Americans are likely to continue paying more for electricity in the coming year, as a combination of infrastructure needs, weather damage, fuel prices and policy decisions keeps pressure on power bills nationwide.
According to projections from the U.S. Department of Energy, the average residential electricity rate is expected to rise about 4% next year, following an increase of nearly 5% in 2025. Electricity is typically the second-largest energy expense for households after gasoline, making sustained increases a growing concern for consumers and policymakers alike.
While data centers have drawn attention as a driver of rising electricity demand, analysts say they are only one factor in a complex picture. Storm damage from hurricanes and wildfires, aging grid infrastructure, renewable energy mandates in some states and fluctuating natural-gas prices have all contributed to higher costs.

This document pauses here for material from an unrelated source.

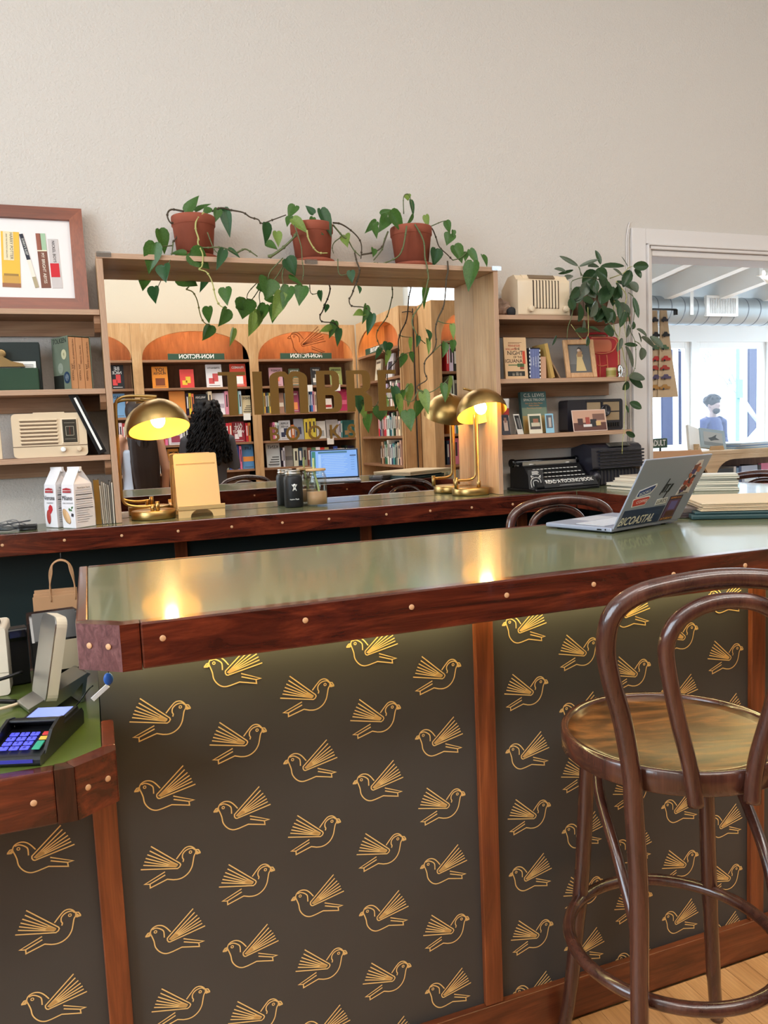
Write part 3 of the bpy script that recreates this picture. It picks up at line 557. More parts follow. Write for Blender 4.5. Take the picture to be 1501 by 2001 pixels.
side_window(5, [(3.3, 3.37, -2.06, -2.0, 2.3, 3.5), (4.63, 4.7, -2.06, -2.0, 2.3, 3.5), (3.37, 4.63, -2.06, -2.0, 2.3, 2.37), (3.37, 4.63, -2.06, -2.0, 3.43, 3.5)], 'high bright window above the bookcases')
side_window(6, [(9.64, 9.7, 3.5, 3.57, .4, 2.6), (9.64, 9.7, 6.83, 6.9, .4, 2.6), (9.64, 9.7, 5.17, 5.23, .4, 2.6), (9.64, 9.7, 3.57, 6.83, .4, .47), (9.64, 9.7, 3.57, 6.83, 2.53, 2.6)], 'unseen end window added to brighten the front room')  # added window, unseen, brightens the front room
# outside: pavement, white building opposite with dark bays, lamp post, bare tree, parked car, passer-by
struct(MB().box(-8, 30, FY+.14, 40, -.16, -.1).build('ground', mat('pale_pavement', (214, 214, 214), .9)), 'sunlit pale pavement')
struct(MB().box(9.75, 30, -9, FY+.14, -.16, -.1).build('ground_side', mat('pale_pavement', (214, 214, 214), .9)))
M_OUT = mat('white_render_facade', (236, 238, 242), .9)
M_OUTD = mat('blue_grey_opening', (34, 38, 62), .6)
t = thing('building', (13, 13.5, -.1), 'white building with dark blue-grey bays across the street', 'building')
MB().box(2, 28, 13.5, 14.5, -.1, 7).build('facade', M_OUT, t, world=True)
for x0, x1, z0, z1 in ((11.2, 11.45, -.1, 3.2), (11.65, 11.9, -.1, 3.2), (13.5, 14.0, 0.2, 3.2), (9.6, 10.2, .4, 3.0), (15.2, 16.0, .3, 3.0)):
    MB().box(x0, x1, 13.44, 13.52, z0, z1).build('bay', M_OUTD, t, world=True)
t = thing('street_pole', (10.0, 10.2, -.1), 'pale green street pole beyond the shop window', 'pole')
MB().lathe([(.08, 0), (.08, .1), (.035, .14), (.03, 4)], 12).build('pole_shaft', mat('pale_green_paint', (84, 122, 116), .6), t)
MB().box(-.05, .05, -.06, -.02, 1.75, 2.05).build('pole_box', mat('pale_green_paint', (84, 122, 116), .6), t)
t = thing('bare_tree', (12.2, 11.9, -.1), 'leafless street tree in front of the dark bay', 'tree')
b = MB(); rt = random.Random(8)
def branch(p, d, L, r, n):
    q = p + d*L; b.tube([p, (p+q)/2+Vector((rt.uniform(-.03, .03), rt.uniform(-.03, .03), 0)), q], [r, r*.85, r*.7], 5)
    if n:
        for k in range(3): branch(q, (d+Vector((rt.uniform(-.8, .8), rt.uniform(-.6, .6), rt.uniform(-.1, .5)))).normalized(), L*.72, r*.6, n-1)
branch(Vector((0, 0, 0)), Vector((0, 0, 1)), 1.3, .06, 4)
b.build('trunk_and_branches', mat('pale_bark', (150, 150, 156), .8), t)
t = thing('parked_car', (12.4, 10.6, -.1), 'white parked car cut off by the window edge', 'car', R(8))
b = MB(); prof = [(-2.1, .35), (-2.15, .62), (-1.9, .8), (-1.2, .9), (-.55, 1.35), (.8, 1.4), (1.5, .98), (2.1, .9), (2.2, .6), (2.15, .35)]
b.prism(prof, 'xz', -.85, .85); b.build('car_body', mat('white_car_paint', (236, 240, 242), .25, coat=.5), t, .08, seg=3)
b = MB(); b.prism([(-1.05, .92), (-.5, 1.29), (.1, 1.31), (.1, .94)], 'xz', -.862, .862); b.prism([(.18, .94), (.18, 1.31), (.78, 1.33), (1.3, .97)], 'xz', -.862, .862); b.build('car_window', mat('teal_car_glass', (60, 84, 84), .1), t)
for sx in (-1.35, 1.35):
    for sy in (-.8, .8):
        MB().lathe([(.0, -.1), (.2, -.1), (.32, -.08), (.32, .08), (.2, .1), (0, .1)], 20, X=T(sx, sy, .32) @ Matrix.Rotation(R(90), 4, 'X')).build('wheel', M_BLK, t)
# ================================================================== counters
BZ = 1.07
def plug_mesh():
    return MB().lathe([(.0048, 0), (.0048, .0012), (.004, .0017), (0, .0017)], 14, X=Matrix.Rotation(R(90), 4, 'X')).mesh('wood_plug', M_PLUG)
PLUG = plug_mesh()
def plugs(parent, pts, rz=0):
    inv = Matrix.Translation(-Vector(parent.location))
    for p in pts:
        o = bpy.data.objects.new('wood_plug', PLUG); COL.objects.link(o); o.parent = parent
        o.matrix_basis = inv @ T(*p) @ Matrix.Rotation(rz, 4, 'Z')
# front bar worktop
t = thing('front_bar_counter', (1.2, 1.58, 1.0), 'long green front bar worktop edged in dark walnut with pale plugs', 'counter')
surf = [(-.019, 1.886), (-.019, 1.314), (.031, 1.2735), (2.56, 1.2735), (2.56, 1.904), (1.89, 1.904), (1.89, 1.886)]
MB().prism(surf, 'xy', 1.0, BZ-.001).build('surface', M_LINO, t, world=True)
MB().box(.055, 2.58, 1.246, 1.273, .997, BZ).build('edge_board', M_WALNUT, t, .003, world=True)
cb = MB().prism([(-.038, 1.297), (.025, 1.246), (.0545, 1.246), (.0545, 1.273), (.031, 1.273), (-.0195, 1.3135), (-.038, 1.3135)], 'xy', .997, BZ)
cb.m[2] = 1; cb.m[8] = 1
cb.build('corner_block', [M_WALNUT, M_END_SHEEN], t, .004, world=True, label='reddish end-grain corner block with a painted purple-grey sheen')
MB().box(-.038, -.0195, 1.314, 1.904, .997, BZ).build('edge_board', M_WALNUT_Y, t, .003, world=True)
MB().box(-.019, 1.889, 1.8865, 1.904, .997, BZ).build('edge_board', M_WALNUT, t, .003, world=True)
MB().box(2.5605, 2.58, 1.2735, 1.904, .997, BZ).build('edge_board', M_WALNUT_Y, t, .003, world=True)
plugs(t, [(x, 1.246, 1.042) for x in (.087, .314, .503, .689, .875, 1.061, 1.242, 1.43, 1.62, 1.8, 1.99)])
ca = math.atan2(-.051, .062)
plugs(t, [(-.037+.062*k, 1.296-.051*k, 1.036) for k in (.28, .72)], ca)
plugs(t, [(x, 1.9041, 1.036) for x in (.271, .54, .815, 1.08, 1.333, 1.6)], R(180))
# return worktop joining bar and back counter
t = thing('return_counter_top', (2.2, 2.35, 1.0), 'green return worktop with orange-brown walnut edge on the right', 'counter')
MB().prism([(1.89, 1.9045), (2.56, 1.9045), (2.56, 2.79), (1.89, 2.79)], 'xy', 1.0, BZ-.001).build('surface', M_LINO, t, world=True)
MB().box(1.87, 1.8895, 1.905, 2.7695, .997, BZ).build('edge_board', M_WALNUT_Y, t, .003, world=True)
MB().box(2.5605, 2.58, 1.905, 2.79, .997, BZ).build('edge_board', M_WALNUT_Y, t, .003, world=True)
plugs(t, [(1.87, y, 1.034) for y in (2.68, 2.42, 2.16)], R(-90))
plugs(t, [(2.58, y, 1.034) for y in (2.68, 2.42, 2.16)], R(90))
# back counter under the mirror
t = thing('back_counter_top', (.8, 2.9, 1.0), 'narrow green back counter with walnut edge below the mirror', 'counter')
MB().prism([(-1.1, 2.79), (2.34, 2.79), (2.34, WY), (-1.1, WY)], 'xy', 1.0, BZ-.001).build('surface', M_LINO, t, world=True)
MB().box(-1.1, 1.8695, 2.77, 2.7895, .997, BZ).build('edge_board', M_WALNUT, t, .003, world=True)
plugs(t, [(x, 2.77, 1.036) for x in (-.46, -.277, -.093, .085, .269, .452, .633, .807, 1.031, 1.211, 1.388, 1.57, 1.75)])
# bar front: panels with printed birds, stiles and base rail
def ribbon(b, pts, w, y=0, m=0):
    n = len(pts); P = [Vector((p[0], 0, p[1])) for p in pts]; L = []; Rr = []
    for i in range(n):
        d0 = (P[i]-P[i-1]).normalized() if i else (P[1]-P[0]).normalized()
        d1 = (P[i+1]-P[i]).normalized() if i < n-1 else d0
        nn = Vector((-(d0.z+d1.z), 0, d0.x+d1.x))
        nn = nn.normalized() if nn.length > 1e-6 else Vector((-d0.z, 0, d0.x))
        k = max(.45, nn.dot(Vector((-d0.z, 0, d0.x))))
        L.append(P[i]+nn*w/2/k); Rr.append(P[i]-nn*w/2/k)
    v = [(p.x, y, p.z) for p in L] + [(p.x, y, p.z) for p in Rr]
    b.add(v, [(i, n+i, n+i+1, i+1) for i in range(n-1)], m)
def bird_mesh(name, strokes, eye, w, sc, m, fill, y=0):
    b = MB()
    for i, s in enumerate(strokes):
        pts = [(p[0]*sc/1000, p[1]*sc/1000) for p in s]
        if i in (6, 8): pts = [(q.x, q.z) for q in smooth_path([(p[0], 0, p[1]) for p in pts[:14]], 3)] + (pts[14:] if i == 6 else [])
        ribbon(b, pts, w, y)
    ex, ez = eye[0]*sc/1000, eye[1]*sc/1000
    ribbon(b, [(ex+.0024*sc*math.cos(a), ez+.0024*sc*math.sin(a)) for a in [k*math.pi/5 for k in range(11)]], w*.75, y)
    # solid wedge where the wing strokes meet
    if fill:
        tips = [s[0] for s in strokes[1:6]]; ends = [s[1] for s in strokes[1:6]]
        k = .74
        poly = [ends[0]] + [tuple(a*(1-k)+c*k for a, c in zip(p, q)) for p, q in ((tips[0], ends[0]), (tips[2], ends[2]), (tips[4], ends[4]))] + [ends[4]]
        v = [(p[0]*sc/1000, y, p[1]*sc/1000) for p in poly]; b.add(v, [list(range(len(v)))])
        bk = strokes[9]; v = [(p[0]*sc/1000, y, p[1]*sc/1000) for p in (bk[3], bk[4], bk[5], bk[0])]; b.add(v, [(0, 1, 2, 3)])
    return b.mesh(name, m)
BRD = {'R': bird_mesh('printed_bird', BIRD_R, EYE_R, .0022, 1, M_FOIL, True), 'L': bird_mesh('printed_bird', BIRD_L, EYE_L, .0022, 1, M_FOIL, True)}
t = thing('panelled_bar', (1.1, 1.6, 0), 'dark panelled bar front printed with rows of golden birds', 'bar')
def panel(x0, x1, z1, cols):
    p = MB().box(x0, x1, 1.456, 1.472, 0, z1).build('panel', M_PANEL, t, world=True)
    for cx, ty in cols:
        for k in range(-1, 5):
            for dz, d in ((.843, 'R'), (.712, 'L')):
                z = dz - .2795*k - (.068 if ty else 0)
                if .03 < z < z1-.02:
                    o = bpy.data.objects.new('printed_bird', BRD[d]); COL.objects.link(o); o.parent = p
                    o.location = (cx, 1.4552, z)
    return p
panel(-.0125, .74, .9965, [(.086+.1378*i, i % 2) for i in range(5)])
panel(.7405, 1.48, .9965, [(.845+.1363*i, (i+1) % 2) for i in range(5)])
panel(1.4805, 2.2, .9965, [(1.585+.1363*i, i % 2) for i in range(5)])
panel(-.8, -.013, .776, [(-.129, 1), (-.267, 0), (-.405, 1), (-.543, 0)])
for x0, x1, z1 in ((-.04, .001, .777), (.7215, .7635, .9965), (1.4605, 1.5025, .9965), (2.2, 2.24, .9965)):
    MB().box(x0, x1, 1.4415, 1.456, .0935, z1).build('stile', M_WALNUT_V, t, .002, world=True)
MB().box(-.8, 2.24, 1.4385, 1.456, 0, .093).build('base_rail', M_WALNUT_B, t, .002, world=True)
MB().box(-.0125, .003, 1.4725, 1.87, .0, .9965).build('end_panel', M_DKGREEN, t, world=True)
MB().box(.003, 2.24, 1.86, 1.872, 0, .9965).build('inner_panel', M_DKGREEN, t, world=True)
led = mat('led_strip_glow', (255, 244, 200), .5, emit=(255, 238, 170), es=48)
tag(MB().box(-.005, 2.2, 1.425, 1.437, .9925, .9965).build('led_strip', led), 'glowing strip light tucked under the bar overhang', 'strip light')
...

Utilities are also replacing older or damaged equipment, expenses that are generally approved by state regulators and passed on to customers over time.
Nationally, residential electricity prices increased about 23% between 2019 and 2024, according to a study led by Lawrence Berkeley National Laboratory. When adjusted for inflation, however, rates were largely flat in many states, with sharp spikes concentrated in specific regions and years. The most notable exception was 2022, when global energy markets were disrupted following Russia’s invasion of Ukraine, sending natural-gas prices sharply higher.
Regional differences remain significant. New England and parts of the Middle Atlantic experienced some of the steepest increases due to fuel costs and storm-related repairs, while California saw large inflation-adjusted increases tied to wildfire mitigation, insurance costs and shifts in how rooftop solar expenses are shared among customers. In contrast, states such as North Dakota saw inflation-adjusted declines, in part because new industrial customers helped spread grid costs across higher electricity sales.
The Energy Information Administration projects the average U.S. residential electricity rate to reach about 18 cents per kilowatt-hour next year, up from roughly 17.3 cents this year. Regions expected to see increases of at least 5% include much of the East Coast from New York to Florida, as well as parts of the Midwest and Appalachia.
Utilities are also planning major long-term investments. Industry estimates suggest investor-owned utilities will spend more than $1 trillion between 2025 and 2029 on transmission, distribution and generation upgrades, roughly double the amount invested over the previous decade.